NBA: Golden State Warriors at Memphis Grizzlies

By Jared Williams

Here’s a sample of the NBA craziness that transpired last Thursday from 11:00 a.m. to 12:30 p.m. PST: 39 players traded (15 more than the average of the past five deadline days), 14 future draft picks swapped, 1 Adrian Wojnarowski (the czar of reporting deadline deals) tweet reading “good lord”, and 10 minutes of having no idea who the guards were on Philadelphia, Phoenix, Boston and Detroit. So yes, outside of George Karl trading for his beloved Andre Miller, this trade deadline was utterly unpredictable and simply bonkers.

Now that we’ve had the weekend to process a 90-minute span that had Twitter approaching a level of “what is happening?!” that we haven’t seen since Tim Howard’s World Cup saves, let’s analyze what all of this means. But we’re not Heat fans or 76ers fans (if they aren’t already in a Sam Hinkie induced 5 year hibernation), this is DubNation, so let’s evaluate what all of this madness means through the lens of the Warriors. Since four quality Western Conference teams made significant moves, we’ll rank each franchise’s haul from least threatening (4) to most threatening (1).

4) The Phoenix Suns – Shocker: Having 5 Point Guards Doesn’t Create Good Team Chemistry

NBA: Phoenix Suns at Golden State Warriors

Last season the Suns seemed new age with their terrorizing point guard combo of Bledsoe and Dragic. Then, even though they already had Archie Goodwin (more point than shooting guard), they spent the off-season drafting Tyler Ennis (a point guard) and signing Isaiah Thomas (you guessed it). Essentially, the Suns did to their roster what superhero movies are doing to the movie industry over the next 5 years -over-saturating it with one thing that was once unique and great and now is becoming redundant (seriously, 30 superhero movies over the next 5 years). As punishment the Suns were dealt a dreadful trade deadline hand when the best of their point guards, Goran Dragic, proclaimed “I don’t trust them anymore” in reference to the team’s management. It’s good to know other teams experience dysfunction comparable to the past 30 years of the Warriors!

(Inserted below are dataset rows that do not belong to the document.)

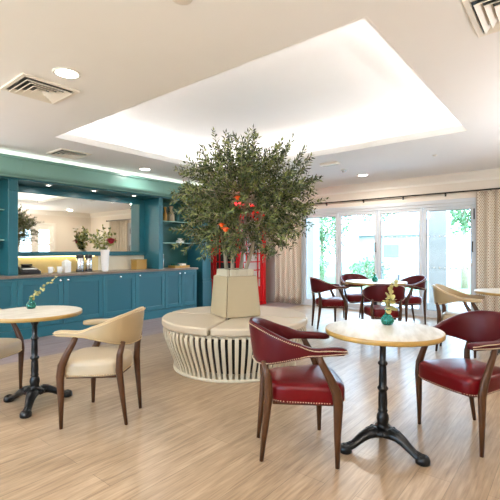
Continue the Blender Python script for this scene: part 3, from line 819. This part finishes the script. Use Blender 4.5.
for (lx, z, r_) in ((-.115, .50, .032), (-.075, .455, .038), (.05, .775, .034)):
    b = MB(); c = RW*lx-FW*.62+Vector((0, 0, z)); petals(b, c, r_*1.5, 6, rng, 3); b.build('orange_blossom', 'orange', ot)
    
# ------------------------------------------------------------------ chairs
def shell_point(w):
    # plan of the wrap-round back: w in [-1,1], 0 = middle of the back, +-1 = arm tips
    a = abs(w); sgn = 1 if w >= 0 else -1
    if a < .5:
        th = a/.5*PI/2
        x = -.01-.268*math.cos(th)**.9; y = .285*math.sin(th)
        nx, ny = -math.cos(th), math.sin(th)
    else:
        f = (a-.5)/.5
        x = -.01+.298*f; y = .285-.030*f*f
        nx, ny = .05*f, 1
    n = math.hypot(nx, ny)
    return x, sgn*y, nx/n, sgn*ny/n
def smooth(t): t = min(1, max(0, t)); return t*t*(3-2*t)
def shell_heights(w):
    a = abs(w)
    top = .865-.135*smooth((a-.08)/.62)-.008*smooth((a-.8)/.2)
    bot = .600+.078*smooth((a-.12)/.5)+.004*smooth((a-.7)/.3)
    return bot, top
def make_chair(seat_m, back_m, stud_m):
    t = empty('dining_chair', (0, 0, 0))
    # wrap-round back with arms
    N = 48; sec = 12
    b = MB(); vs = []
    for i in range(N+1):
        w_ = -1+2*i/N
        x, y, nx, ny = shell_point(w_); bt, tp = shell_heights(w_)
        a = abs(w_); th = .040+.020*smooth((a-.5)/.4)
        lean = .035*(1-smooth(a/.6))
        hh = (tp-bt)/2; zc = (tp+bt)/2
        endsc = 1-.35*smooth((a-.96)/.04)+.10*smooth((a-.8)/.12)
        for k in range(sec):
            an = 2*PI*(k+.5)/sec
            cx = math.copysign(abs(math.cos(an))**.55, math.cos(an))*th/2*endsc
            cz = math.copysign(abs(math.sin(an))**.45, math.sin(an))*hh*endsc
            zz = zc+cz
            of = cx-th/2+lean*((zz-bt)/(tp-bt))
            vs.append((x+nx*of, y+ny*of, zz))
    fs = [(i*sec+k, i*sec+(k+1) % sec, (i+1)*sec+(k+1) % sec, (i+1)*sec+k) for i in range(N) for k in range(sec)]
    fs += [tuple(reversed(range(sec))), tuple(N*sec+k for k in range(sec))]
    b.add(vs, fs); b.build('backrest', back_m, t)
    # studs along the upper and lower outer edges and round the arm tips
    s = MB()
    NN = 150
    for i in range(NN+1):
        w_ = -1+2*i/NN; x, y, nx, ny = shell_point(w_); bt, tp = shell_heights(w_)
        lean = .035*(1-smooth(abs(w_)/.6))
        for zz in (bt+.012, tp-.014):
            of = .002+lean*((zz-bt)/(tp-bt))
            s.ball((x+nx*of, y+ny*of, zz), .0038, 5, 4)
    s.build('back_studs', stud_m, t)
    # seat
    outl = []
    NO = 56
    for k in range(NO):
        a = 2*PI*k/NO; ca, sa = math.cos(a), math.sin(a)
        x = math.copysign(abs(ca)**.42, ca); y = math.copysign(abs(sa)**.42, sa)
        hw_ = .228+.040*x
        outl.append((.052+.240*x+(.012*(1-y*y) if x > 0 else 0), hw_*y))
    b = MB(); vs = []
    prof_ = [(.955, .374), (.985, .380), (1.0, .40), (1.0, .455), (.985, .476), (.94, .490), (.80, .500), (.5, .507), (.15, .510)]
    for sc, z in prof_:
        for (x, y) in outl: vs.append((.052+(x-.052)*sc, y*sc, z))
    fs = [(i*NO+k, i*NO+(k+1) % NO, (i+1)*NO+(k+1) % NO, (i+1)*NO+k) for i in range(len(prof_)-1) for k in range(NO)]
    fs += [tuple(reversed(range(NO))), tuple((len(prof_)-1)*NO+k for k in range(NO))]
    b.add(vs, fs); b.build('seat', seat_m, t)
    s = MB(); acc = 0; 
    for k in range(NO):
        p, q = outl[k], outl[(k+1) % NO]; L_ = math.hypot(q[0]-p[0], q[1]-p[1]); nn = max(1, round(L_/.016))
        for j in range(nn):
            f = j/nn; s.ball((p[0]+(q[0]-p[0])*f, p[1]+(q[1]-p[1])*f, .388), .0040, 5, 4)
    s.build('seat_studs', stud_m, t)
    b = MB(); b.prism([(-.16, -.14), (.22, -.19), (.22, .19), (-.16, .14)], .350, .376); b.build('seat_frame', 'wood', t)
    for sg in (1, -1):
        b = MB(); b.tube([(.222, sg*.262, 0), (.222, sg*.264, .2), (.226, sg*.268, .39), (.212, sg*.274, .47), (.170, sg*.274, .56), (.125, sg*.270, .64), (.105, sg*.266, .69)],
                         [.012, .018, .022, .022, .020, .017, .015], n=10, up=(0, 1, 0), flat=[.013, .022, .031, .031, .026, .022, .020])
        b.build('front_leg', 'wood', t)
        b = MB(); b.tube([(-.235, sg*.158, 0), (-.212, sg*.175, .22), (-.192, sg*.19, .42), (-.198, sg*.195, .54), (-.222, sg*.188, .64)],
                         [.012, .018, .021, .019, .016], n=10, up=(0, 1, 0), flat=[.013, .021, .028, .025, .019])
        b.build('rear_leg', 'wood', t)
    return t
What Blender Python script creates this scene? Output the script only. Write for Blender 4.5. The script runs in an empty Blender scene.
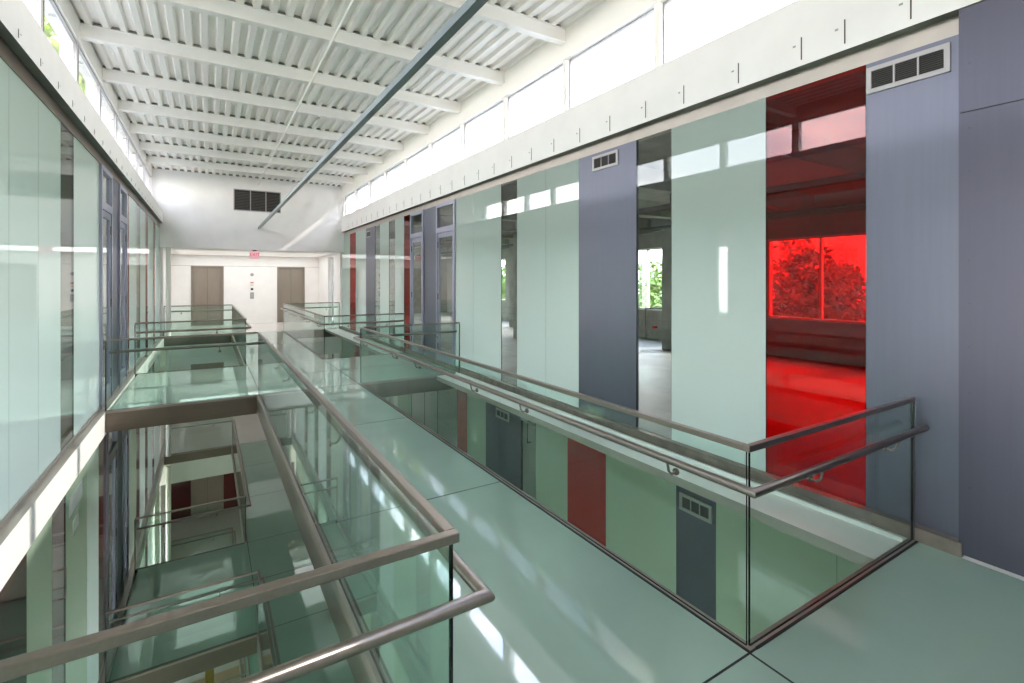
import bpy, bmesh, math, random
from mathutils import Vector
random.seed(7)
sc = bpy.context.scene
C = bpy.data.collections.new('atrium'); sc.collection.children.link(C)
R = math.radians

# ------------------------------------------------------------------ measured layout (metres)
EYE = 1.941
XW, XL, XE, XR = -1.30, 0.72, 2.43, 4.48       # left wall edge, walkway edges, right wall edge
GL, GR = -1.40, 4.56                            # glazing planes
Y0, Y1, Y2, Y3, YE, YB = 1.56, 9.37, 12.77, 20.55, 25.04, -3.2
ST = 4.05                                       # storey height
ZF = 3.848                                      # underside of the white fascia
_XL, _XE, _Y0, _Y1, _Y2, _Y3 = XL, XE, Y0, Y1, Y2, Y3
XA, XB = -7.5, 12.6                             # outer walls
GROUND = -3 * ST
YU, ZR, XC = 20.1, 5.65, -1.58                   # upper far wall, roof deck height, left high-window plane

# ------------------------------------------------------------------ materials
def lin(c):
    return tuple(((v / 255) / 12.92 if v / 255 <= .04045 else (((v / 255) + .055) / 1.055) ** 2.4) for v in c) + (1,)
def mat(name, rgb, rough=.5, metal=0., spec=.5, noise=0., scale=8., bump=0., stretch=(1, 1, 1), coat=0.):
    m = bpy.data.materials.new(name); m.use_nodes = True
    n, l = m.node_tree.nodes, m.node_tree.links
    p = n['Principled BSDF']; col = lin(rgb)
    p.inputs['Base Color'].default_value = col
    p.inputs['Roughness'].default_value = rough
    p.inputs['Metallic'].default_value = metal
    p.inputs['Specular IOR Level'].default_value = spec
    if coat:
        p.inputs['Coat Weight'].default_value = coat; p.inputs['Coat Roughness'].default_value = .02
    if noise or bump:
        tc = n.new('ShaderNodeTexCoord'); mp = n.new('ShaderNodeMapping'); tx = n.new('ShaderNodeTexNoise')
        mp.inputs['Scale'].default_value = stretch; tx.inputs['Scale'].default_value = scale; tx.inputs['Detail'].default_value = 4
        l.new(tc.outputs['Object'], mp.inputs['Vector']); l.new(mp.outputs[0], tx.inputs['Vector'])
        if noise:
            r = n.new('ShaderNodeMapRange'); r.inputs['From Min'].default_value = .3; r.inputs['From Max'].default_value = .7
            r.inputs['To Min'].default_value = 1 - noise; r.inputs['To Max'].default_value = 1 + noise * .6
            mx = n.new('ShaderNodeVectorMath'); mx.operation = 'SCALE'; mx.inputs[0].default_value = col[:3]
            l.new(tx.outputs['Fac'], r.inputs['Value']); l.new(r.outputs[0], mx.inputs['Scale']); l.new(mx.outputs[0], p.inputs['Base Color'])
        if bump:
            b = n.new('ShaderNodeBump'); b.inputs['Strength'].default_value = bump; b.inputs['Distance'].default_value = .01
            l.new(tx.outputs['Fac'], b.inputs['Height']); l.new(b.outputs[0], p.inputs['Normal'])
    return m
def glass(name, tint, ior=1.45, rough=0.):
    m = bpy.data.materials.new(name); m.use_nodes = True
    n, l = m.node_tree.nodes, m.node_tree.links; n.clear()
    o = n.new('ShaderNodeOutputMaterial'); mx = n.new('ShaderNodeMixShader'); fr = n.new('ShaderNodeFresnel')
    g = n.new('ShaderNodeBsdfGlossy'); t = n.new('ShaderNodeBsdfTransparent')
    # outward-facing and inward-facing sides reflect alike (a thin pane)
    ge = n.new('ShaderNodeNewGeometry'); mi = n.new('ShaderNodeMapRange')
    mi.inputs['To Min'].default_value = ior; mi.inputs['To Max'].default_value = 1 / ior
    l.new(ge.outputs['Backfacing'], mi.inputs['Value']); l.new(mi.outputs[0], fr.inputs['IOR'])
    g.inputs['Roughness'].default_value = rough; t.inputs['Color'].default_value = tuple(tint) + (1,)
    l.new(fr.outputs[0], mx.inputs['Fac'])
    l.new(t.outputs[0], mx.inputs[1]); l.new(g.outputs[0], mx.inputs[2]); l.new(mx.outputs[0], o.inputs['Surface'])
    return m
def frosted(name, rgb, tr=.55):
    m = bpy.data.materials.new(name); m.use_nodes = True
    n, l = m.node_tree.nodes, m.node_tree.links; n.clear()
    o = n.new('ShaderNodeOutputMaterial'); a = n.new('ShaderNodeMixShader'); b = n.new('ShaderNodeMixShader'); fr = n.new('ShaderNodeFresnel')
    d = n.new('ShaderNodeBsdfDiffuse'); t = n.new('ShaderNodeBsdfTranslucent'); g = n.new('ShaderNodeBsdfGlossy')
    d.inputs['Color'].default_value = lin(rgb); t.inputs['Color'].default_value = lin(rgb)
    g.inputs['Roughness'].default_value = .0; fr.inputs['IOR'].default_value = 1.65; a.inputs['Fac'].default_value = tr
    l.new(d.outputs[0], a.inputs[1]); l.new(t.outputs[0], a.inputs[2]); l.new(fr.outputs[0], b.inputs['Fac'])
    l.new(a.outputs[0], b.inputs[1]); l.new(g.outputs[0], b.inputs[2]); l.new(b.outputs[0], o.inputs['Surface'])
    return m
def emit(name, rgb, s):
    m = mat(name, rgb, .5); p = m.node_tree.nodes['Principled BSDF']
    p.inputs['Emission Color'].default_value = lin(rgb); p.inputs['Emission Strength'].default_value = s
    return m

M = dict(
    white=mat('white_paint', (243, 240, 237), .55, noise=.03, scale=3),
    steelwhite=mat('white_steel_paint', (250, 246, 240), .4),
    deck=mat('deck_paint', (252, 247, 241), .42),
    floorglass=mat('green_floor_glass', (160, 184, 170), .03, spec=.85, noise=.05, scale=1.6, bump=.002),
    lobby=mat('pale_terrazzo', (205, 200, 194), .25, noise=.05, scale=30),
    concrete=mat('concrete_floor', (178, 172, 164), .5, noise=.12, scale=2.2),
    rawwall=mat('raw_concrete_wall', (150, 150, 140), .8, noise=.2, scale=3),
    soffit=mat('grey_soffit', (150, 150, 140), .7, noise=.2, scale=3),
    bronze=mat('brushed_bronze_steel', (120, 108, 98), .32, metal=.85, noise=.1, scale=60, stretch=(.05, .05, 1)),
    steel=mat('brushed_stainless', (150, 140, 132), .34, metal=1., noise=.06, scale=80),
    trim=mat('pale_steel_trim', (182, 174, 165), .4, metal=.55, noise=.06, scale=5),
    gasket=mat('black_gasket', (26, 24, 24), .6),
    edge=mat('dark_glass_edge', (10, 26, 24), .12),
    frost=frosted('frosted_green_glass', (210, 227, 221)),
    frostlow=frosted('mid_green_glass', (188, 208, 186), .35), under=mat('green_soffit_glass', (134, 168, 150), .2),
    lavender=mat('lavender_metal', (108, 110, 124), .36, metal=.5, noise=.03, scale=40, stretch=(1, 1, .03)),
    charcoal=mat('charcoal_metal', (86, 85, 98), .38, metal=.5, noise=.03, scale=40, stretch=(1, 1, .03)),
    frame=mat('lilac_grey_frame', (164, 164, 182), .35, metal=.5),
    vent=mat('vent_frame', (168, 164, 164), .4, metal=.3),
    dark=mat('dark_void', (38, 36, 34), .7),
    redsolid=mat('red_lacquer', (158, 16, 22), .25, coat=.6),
    reddark=mat('dark_red_lacquer', (84, 8, 12), .3, coat=.5), brown=mat('brown_glass', (66, 34, 32), .2, coat=.8),
    basebd=mat('baseboard_steel', (146, 134, 124), .4, metal=.5, noise=.25, scale=6), lip=mat('edge_lip_steel', (158, 146, 138), .5, metal=.5),
    elev=mat('brushed_elevator_steel', (158, 146, 134), .4, metal=.45, noise=.08, scale=50, stretch=(1, 1, .03)),
    galv=mat('galvanised_tube', (140, 150, 152), .4, metal=.5),
    tan=mat('tan_floor', (176, 150, 112), .4, noise=.08, scale=4),
    yellow=mat('yellow_paint', (226, 196, 60), .5),
    pipe=mat('dark_pipe', (70, 66, 62), .5),
    clear=glass('clear_glass', (.93, .97, .95)),
    pane=glass('window_glass', (.985, .985, .985)),
    guard=glass('railing_glass', (.905, .97, .945), 1.42),
    redglass=glass('red_glass', (.82, .042, .04), 1.5),
    leaf=mat('leaves', (92, 120, 44), .6, noise=.5, scale=1.2),
    leaf2=mat('bright_leaves', (150, 170, 66), .6, noise=.4, scale=1.2),
    bark=mat('bark', (92, 76, 60), .9, noise=.3, scale=6),
    grass=mat('grass_ground', (98, 116, 70), .9, noise=.3, scale=.2),
    tower=mat('pale_tower', (206, 200, 192), .7), towerwin=mat('tower_window', (96, 112, 126), .2),
    paper=mat('paper', (232, 232, 222), .6), redink=mat('red_ink', (214, 40, 60), .5),
    lens=emit('fill_glow', (255, 252, 246), .08), exitface=emit('exit_face', (255, 190, 200), .12),  # lens: faint glow of the added lobby fill panels
)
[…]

Warriors fans should love every move the Suns made. They traded a 3rd Team All-NBA player from last season (Dragic), perhaps the league’s best backup point guard (Thomas) and most importantly the Lakers’ 1st Round Draft Pick (top 5 protected this season) in exchange for the opportunity to overpay Brandon Knight when he’s a restricted free agent after this season and three 1st round picks which shouldn’t sniff the lottery. For Warriors fans, the Suns’ trade deadline deals were equivalent to how I imagine it would be to meet Brian Scalabrine or Bill Nye the Science Guy -not threatening or intimidating in the slightest.

3) The Houston Rockets – A Sneaky Trade Deadline Winner

NBA: Golden State Warriors at Philadelphia 76ers

Charles Barkley’s antagonist Daryl Morey quietly turned three 2nd round draft picks and the magnificently named Isaiah Canaan into a hyper athlete/defensive freak (KJ McDaniels) and a point guard (Pablo Prigioni) whose career 41.4 three point percentage can space the floor for James Harden.

Last Friday on his podcast Bill Simmons declared that during the playoffs “he (KJ McDaniels) will have one twitter night”. Meaning during the playoffs he’ll emerge from relative media obscurity, win the Rockets a playoff game, and #KJsavestheday will be trending for an hour. I couldn’t agree more. The Warriors’ offensive strength is the scoring supernovas the Splash Brothers provide. With the addition of McDaniels the Rockets have 4.5 exceptional perimeter defenders: Patrick Beverly, Corey Brewer, Trevor Ariza, the added KJ McDaniels, and sometimes James Harden. I’m a stout believer that the Warriors would smash the Rockets in a playoff series, but these moves undeniably improved Texas’ most unlikable team.